The setting is a house where famous Hollywood actors Burt and Fred lived with Vivienne, in an arrangement that was supposed to reflect her dating both men and in reality was a beard arrangement for the lovers. In return, she received decent and well-paying movie roles, albeit ones that had no speaking lines. One of her "boyfriends" inevitably had the hero role in those films, of course. The book opens with a "Barbershop" party; that is, one where the boys and others with similar arrangements could be themselves for a little while. The plot is very simple but its ramifications are intensely complicated. Vivienne grows increasingly disenchanted and lonely living with a couple, especially given their frequent fights and indiscretion when having loud sex. On one frustrating night, a writer who had been haunting the outside of the house cajoled her into admitting on the record that Burt and Fred were gay, right before admitting he was gay as well. In one of the few exaggerated scenes, Sorese depicts Vivienne feeling like everyone in the diner she was talking to the writer in was gay and laughing at her.

The story gets published but quickly squashed. Vivienne slowly loses her roles. She starts to get work in advertising on TV, as color becomes popular. At the same time, the comic switches over to full color illustrations, done in what looks like colored pencil. When Burt dies of a drug overdose, Fred makes a fictionalized film that features a Vivian character who dominates everyone else and threatens violence, and whose outing of them leads to them losing their careers. The book works its way to Vivienne working with the actress who played her in the movie, thirty years later. when the topic of Fred (who had just died of AIDS) comes up, Vivienne utters an unforgivable homophobic slur. The final scene is one of tragedy and hope, combining her inability to come to terms with her life and her deep-seated homophobia.

To be sure, this is not just a story about her homophobia. It's a story about how self-hating gay men used to make money outing other gay men. More than that, it's a story about deep-seated misogyny. Vivienne got more love from Fred's dopey chihuahua than from either men, and it's clear that it wasn't sex that she was missing, but intimacy. She was treated as a convenience, an object, someone they only paid attention to when there was a camera pointed in their direction. She was stuck, as the title implies, in a comfortable but miserable arrangement. She wanted to sell out her roommates and was just looking for a buyer; in reality, she got nothing, other than her own freedom in a way. The irony of the film that Fred did is that it pointed her as the villain all along, while she of course was a non-talking player in real life as well as in film. Yet it showed her as a powerful, dominant woman who had all the best lines, which is why Vivienne liked it so much; it's whom she always wanted to be.

Burt and Fred never copped to their roles in making Vivienne unhappy. At the same time, neither did Vivienne come to terms with what she did. Instead of feeling regret for betraying people she spent so much time with, she simply doubled down on her homophobia.
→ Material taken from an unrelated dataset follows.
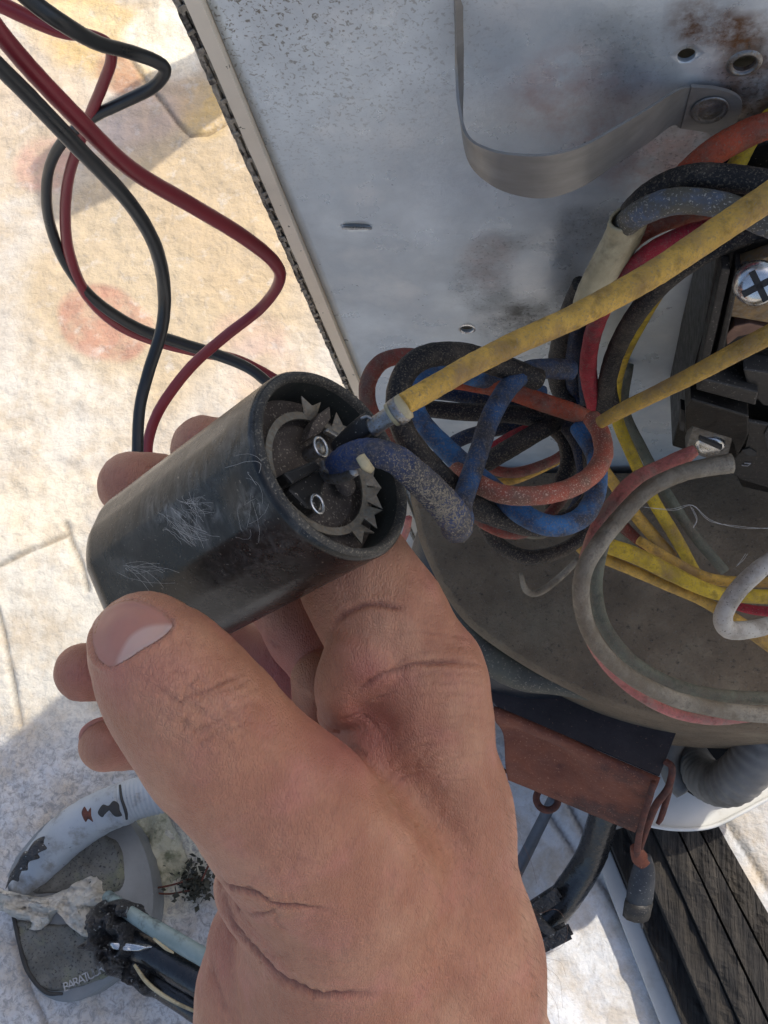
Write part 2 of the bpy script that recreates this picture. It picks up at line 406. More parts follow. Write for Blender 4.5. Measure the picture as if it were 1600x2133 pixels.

Or rather, homophobia became the reason she gave herself for hating the two men, when the reality was that she was lonely. That she was lonely was not their fault, but it was also true that they didn't seem to give the slightest thought to how she felt about things. In the end, her unwillingness to see past her feelings, insecurities and prejudices choked off her ability to show empathy, as the final, heartbreaking scene indicates. She poured her emotions into her dog and couldn't forgive or admit her own complicity in a relationship from decades before that still clearly defined her in many ways. Without that ability to forgive and accept responsibility for her own actions at key moments in her life, she remained hardened. It's the kind of story that was more common in the 80s and 90s, but I think Sorese was wise to reinforce the basics, given that homophobia never truly goes away.